TASK DETAILS: Repeat, exactly and only, the lines from the beginning of the data through the line with "orange, 'z').build('orange_tag', b3)". Pictures are left out.

DATA EXCERPT:
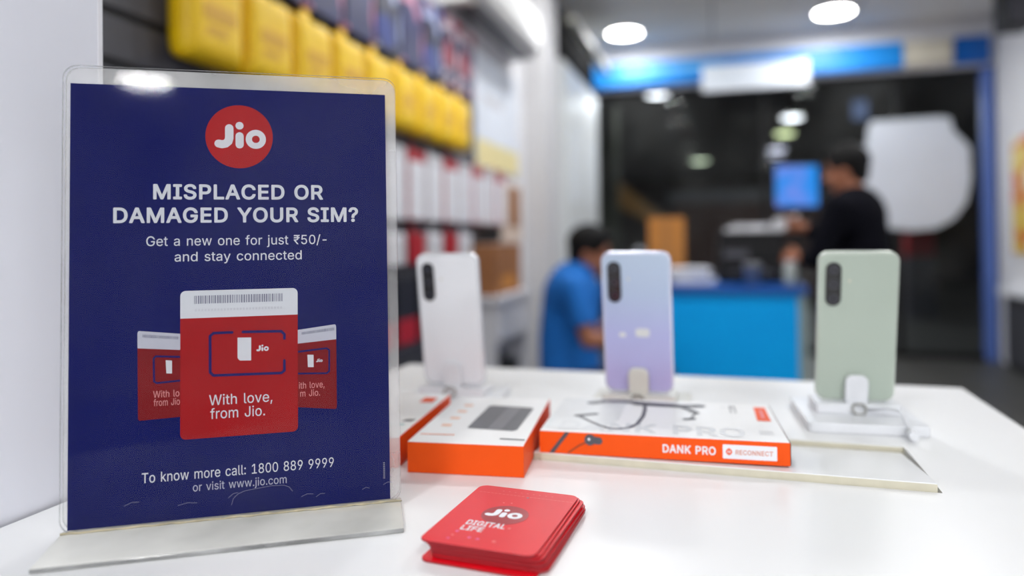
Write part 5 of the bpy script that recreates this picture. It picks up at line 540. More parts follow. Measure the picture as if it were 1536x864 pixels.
pr.ring(.0, .0, .002, .0042, 0, MATS['icon_orange'], 'z', 18); pr.ring(.011, 0, .002, .0042, 0, MATS['icon_orange'], 'z', 18)
o = pr.build('side_mark', pb); o.location = (PBW + .0002, .055, PBH * .52); o.rotation_euler = (PI / 2, 0, PI / 2)

b3 = carton('product_box', 'orange and white box mostly hidden behind the blue sign, left of the dark device box', 'box', (-.1955, .6170, TZ + .0003), .179, PBW, PBD, PBH, G1)
MB().flat([(.083, .052), (.093, .052), (.095, .062), (.086, .060)], h, k_dark, 'z').build('dark_caption', b3); MB().flat([(.070, .040), (.090, .040), (.090, .043), (.070, .043)], h, teal, 'z').build('printed_line', b3)
MB().flat([(.076, .128), (.090, .128), (.090, .150), (.076, .150)], h, orange, 'z').build('orange_tag', b3)

DW, DD, DH = .1456 * S, .0990 * S, .0136 * S
dk = carton('product_box', 'wide flat orange and white neckband earphone box, lettered DANK PRO on its front edge', 'box', (.0154 * S, .4362 * S, TZ + .0064), .226, DW, DD, DH, G1, -.012)
MB().box(DW - .0003, DW + .0006, .0006, DD - .0006, .0006, DH - .0008, k_black).build('end_flap', dk)['label'] = 'black end of the orange box'
f = MB(); sc2 = 13.6 / 13.2
f.text('DANK PRO', 74.3 * kk, 4.0 * kk * sc2, 30.3 * kk, 4.7 * kk * sc2, -.0002, p_white, 'y', .05)
f.build('front_lettering', dk)
f = MB(); f.flat(rrect(108.5 * kk, 138.4 * kk, 2.5 * kk * sc2, 10.4 * kk * sc2, .0006, 3), -.0002, p_white)
f.text('RECONNECT', 115.6 * kk, 5.0 * kk * sc2, 20.6 * kk, 2.7 * kk * sc2, -.0003, mat('recon_text', (214, 150, 130), .5), 'y', .02)
f.ring(112 * kk, 6.4 * kk * sc2, 1.0 * kk, 1.9 * kk, -.0003, orange, n=6); f.stroke([(112 * kk, 4.6 * kk * sc2), (112 * kk, 8.4 * kk * sc2)], .5 * kk, -.0003, orange)
f.build('brand_label', dk)['label'] = 'white brand label with orange lettering'
f = MB()
f.flat([(16.0 * kk, 13.2 * kk), (6.0 * kk, .3 * kk), (9.0 * kk, .3 * kk), (18.8 * kk, 13.2 * kk)], -.0002, k_dark)
f.stroke([(x * kk, y * kk * sc2) for x, y in ((18, .8), (21, 3.0), (25, 5.6), (28.5, 7.2), (31, 8.2))], 1.0 * kk, -.0002, mat('print_brown', (150, 62, 24), .5))
f.ring(31.2 * kk, 9.0 * kk * sc2, .01 * kk, 3.4 * kk, -.0003, k_dark); f.stroke([(31 * kk, 9.2 * kk * sc2), (36.5 * kk, 8.6 * kk * sc2)], 4.4 * kk, -.00035, k_dark)
f.ring(30.6 * kk, 9.3 * kk * sc2, .01 * kk, .8 * kk, -.0004, p_white, n=12)
f.build('earbud_picture', dk)
h = DH + .0002; f = MB()
f.flat([(x * kk, y * kk) for x, y in ((1, 96), (1, 8), (34, 5), (46, 34), (48, 94))], h, mat('print_mist', (226, 228, 230), .5), 'z'); f.build('picture_background', dk)
f = MB(); f.text('DANK PRO', 10.5 * kk, 5.6 * kk, 112 * kk, 21 * kk, h + .0001, mat('print_ghost', (220, 222, 225), .5), 'z', .06); f.build('top_lettering', dk)
f = MB()
f.stroke([(x * kk, y * kk) for x, y in ((24, 81), (32, 88.5), (45, 90), (58, 86.5), (70, 84.5), (80, 84))], 8.8 * kk, h + .0002, k_dark, 'z')
f.stroke([(x * kk, y * kk) for x, y in ((56, 84), (70, 82.6), (84, 82), (98, 84.5))], 9 * kk, h + .0002, k_dark, 'z')
f.stroke([(x * kk, y * kk) for x, y in ((84, 82), (91, 72), (95.6, 62.8))], 4.6 * kk, h + .0002, k_dark, 'z')
f.stroke([(x * kk, y * kk) for x, y in ((95.6, 62.8), (92, 50))], 1.4 * kk, h + .0002, k_dark, 'z'); f.stroke([(88.6 * kk, 44 * kk), (92.5 * kk, 46 * kk)], 5 * kk, h + .0002, k_dark, 'z')
f.stroke([(x * kk, y * kk) for x, y in ((60.6, 84), (61.4, 65), (60.9, 47), (58.2, 26), (53.8, 15.5), (48, 11.5), (42.7, 11.1), (35.5, 17.1), (28, 27), (18.6, 41))], 2.6 * kk, h + .0002, k_dark, 'z')
f.stroke([(18.6 * kk, 41 * kk), (29 * kk, 47.4 * kk)], 5.5 * kk, h + .0002, k_dark, 'z')
f.build('neckband_picture', dk)
f = MB(); f.flat([(133 * kk, 48.4 * kk), (141.4 * kk, 48.4 * kk), (142 * kk, 88 * kk), (134.6 * kk, 88 * kk)], h, orange, 'z')
f.flat([(136.4 * kk, 56 * kk), (138.6 * kk, 56 * kk), (139.2 * kk, 80 * kk), (137.2 * kk, 80 * kk)], h + .0001, ltred, 'z')
f.build('orange_tag', dk)
f = MB()
for x in (118.5, 121.5): f.stroke([(x * kk, 68 * kk), (x * kk, 88 * kk)], .7 * kk, h, k_dark, 'z')
f.ring(119.8 * kk, 86 * kk, .8 * kk, 1.9 * kk, h, k_dark, 'z', 14); f.ring(114 * kk, 84 * kk, .8 * kk, 1.4 * kk, h, k_grey, 'z', 14)
for i in range(3): f.flat([(131 * kk, (15 + i * 3.4) * kk), (139 * kk, (15 + i * 3.4) * kk), (139 * kk, (16.2 + i * 3.4) * kk), (131 * kk, (16.2 + i * 3.4) * kk)], h, k_grey, 'z')
f.build('small_print', dk)

# ------------------------------------------------------------------ phones on stands
def lav_mat():
    m = mat('phone_back_lavender', (180, 180, 215), .22); nt = m.node_tree; b = nt.nodes['Principled BSDF']
    tc = nt.nodes.new('ShaderNodeTexCoord'); sx = nt.nodes.new('ShaderNodeSeparateXYZ'); mr = nt.nodes.new('ShaderNodeMapRange'); mr.inputs[1].default_value = 0; mr.inputs[2].default_value = .16
    r = nt.nodes.new('ShaderNodeValToRGB'); r.color_ramp.elements[0].color = s2l((178, 171, 218)); r.color_ramp.elements[1].color = s2l((178, 194, 214))
    e = r.color_ramp.elements.new(.42); e.color = s2l((172, 175, 218)); e = r.color_ramp.elements.new(.7); e.color = s2l((172, 188, 214))
    nt.links.new(tc.outputs['Object'], sx.inputs[0]); nt.links.new(sx.outputs['Z'], mr.inputs[0]); nt.links.new(mr.outputs[0], r.inputs[0]); nt.links.new(r.outputs[0], b.inputs['Base Color'])
    return m
def phone(label, x, y, yaw, lean, backm, frm, extra=None):
    w, hh, t = .0763, .1590, .0075
    ph = thing('smartphone', label, 'phone', (x * S, y * S, TZ + .0200), (-lean, 0, -yaw), 'smartphones on the display stands')
    MB().prism(rrect(0, w, 0, hh, .0105, 8), 0, t, frm, 'y').build('side_frame', ph, bevel=.0016, seg=3)
    MB().prism(rrect(.0022, w - .0022, .0022, hh - .0022, .009, 8), -.0006, .001, backm, 'y').build('back_cover', ph, bevel=.0004)
    MB().prism(rrect(.003, w - .003, .003, hh - .003, .009, 8), t - .001, t + .0004, k_black, 'y').build('screen', ph)
    ci = MB().prism(rrect(.0072, .0220, hh - .0560, hh - .0105, .0073, 8), -.0022, 0, ph_black, 'y').build('camera_island', ph, bevel=.0004)
    for i in range(3):
        zc = hh - .0178 - i * .0154
        c = MB().ring(0, 0, .00005, .0044, .0002, lens_m, 'z', 20).ring(0, 0, .0044, .0054, .0003, mat('lens_rim', (62, 62, 68), .3, metal=.6), 'z', 20).build('camera_lens', ci)
        c.location = (.0146, -.0022, zc); c.rotation_euler = (PI / 2, 0, 0)
    MB().ring(.030, hh - .030, .00005, .0013, -.0007, mat('flash_pale', (205, 200, 180), .3), n=14).build('camera_flash', ph)
    if extra: extra(ph, w, hh)
    return ph
def lav_extra(ph, w, hh):
    MB().flat(rrect(.036, .0515, .0640, .0735, .003, 4), -.0007, mat('sticker_pale', (214, 216, 214), .4)).ring(.0405, .0690, .0016, .0032, -.0009, MATS['print_lightgrey'], n=14).ring(.0475, .0690, .0016, .0032, -.0009, MATS['print_lightgrey'], n=14).build('printed_badge', ph)['label'] = 'pale badge in the middle of the back'
    MB().flat(rrect(.018, .0255, .0635, .0685, .002, 4), -.0007, MATS['sticker_pale']).build('printed_mark', ph)
phs = [(-.0757, .6017, .2587, -.161), (.0732, .5656, .2981, -.1397), (.2244, .5269, .2286, -.1889)]
phone('white smartphone with a black camera strip, leftmost of the three on stands', *phs[0], white_back, frame_w)
phone('lavender and pale blue smartphone on a stand behind the wide earphone box', *phs[1], lav_mat(), frame_l, lav_extra)
phone('sage green smartphone standing near the right end of the table', *phs[2], green_back, frame_g)
def stand(label, x, y, yaw, lean, m):
    t = thing('phone_stand', label, 'phone stand', (x * S, y * S, TZ + .0002), (0, 0, -yaw), 'stands holding the display phones')
    MB().prism(rrect(-.0165, .0925, -.058, .060, .004, 3), 0, .0095, m).build('base_plate', t, bevel=.001)
    MB().prism(rrect(-.002, .0785, -.016, .03, .003, 3), .0095, .0192, m).build('phone_ledge', t, bevel=.001)
    cl = MB().prism(rrect(.0275, .0495, -.002, .030, .007, 5), -.0085, -.0026, m, 'y').build('clip_tab', t, bevel=.0012)
    cl.location = (0, 0, .0198); cl.rotation_euler = (-lean, 0, 0)
    rg = MB(); rg.tube([(.0385 + .0065 * math.cos(2 * PI * i / 20), -.0190 + .002 * math.sin(i), .0155 + .0058 * math.sin(2 * PI * i / 20)) for i in range(21)], .0013, steel); rg.build('cable_loop', t)
    return t
stand('white stand holding the white phone, partly behind the dark device box', *phs[0], stand_w)
stand('white stand holding the lavender phone, close behind the wide earphone box', *phs[1], mat('stand_ivory', (206, 205, 198), .3))
st = stand('white stepped stand holding the sage green phone', *phs[2], stand_w)
w = MB(); w.tube([(.045, -.012, .013), (.060, -.030, .020), (.069, -.045, .021), (.0715, -.055, .014), (.0718, -.062, .008), (.0718, -.068, .0045)], .0017, stand_w); w.tube([(.0716, -.064, .0062), (.0716, -.079, .0052)], .0042, stand_w, 10)
w.build('charging_lead', st)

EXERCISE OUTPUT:
Write part 5 of the bpy script that recreates this picture. It picks up at line 540. More parts follow. Measure the picture as if it were 1536x864 pixels.
pr.ring(.0, .0, .002, .0042, 0, MATS['icon_orange'], 'z', 18); pr.ring(.011, 0, .002, .0042, 0, MATS['icon_orange'], 'z', 18)
o = pr.build('side_mark', pb); o.location = (PBW + .0002, .055, PBH * .52); o.rotation_euler = (PI / 2, 0, PI / 2)

b3 = carton('product_box', 'orange and white box mostly hidden behind the blue sign, left of the dark device box', 'box', (-.1955, .6170, TZ + .0003), .179, PBW, PBD, PBH, G1)
MB().flat([(.083, .052), (.093, .052), (.095, .062), (.086, .060)], h, k_dark, 'z').build('dark_caption', b3); MB().flat([(.070, .040), (.090, .040), (.090, .043), (.070, .043)], h, teal, 'z').build('printed_line', b3)
MB().flat([(.076, .128), (.090, .128), (.090, .150), (.076, .150)], h, orange, 'z').build('orange_tag', b3)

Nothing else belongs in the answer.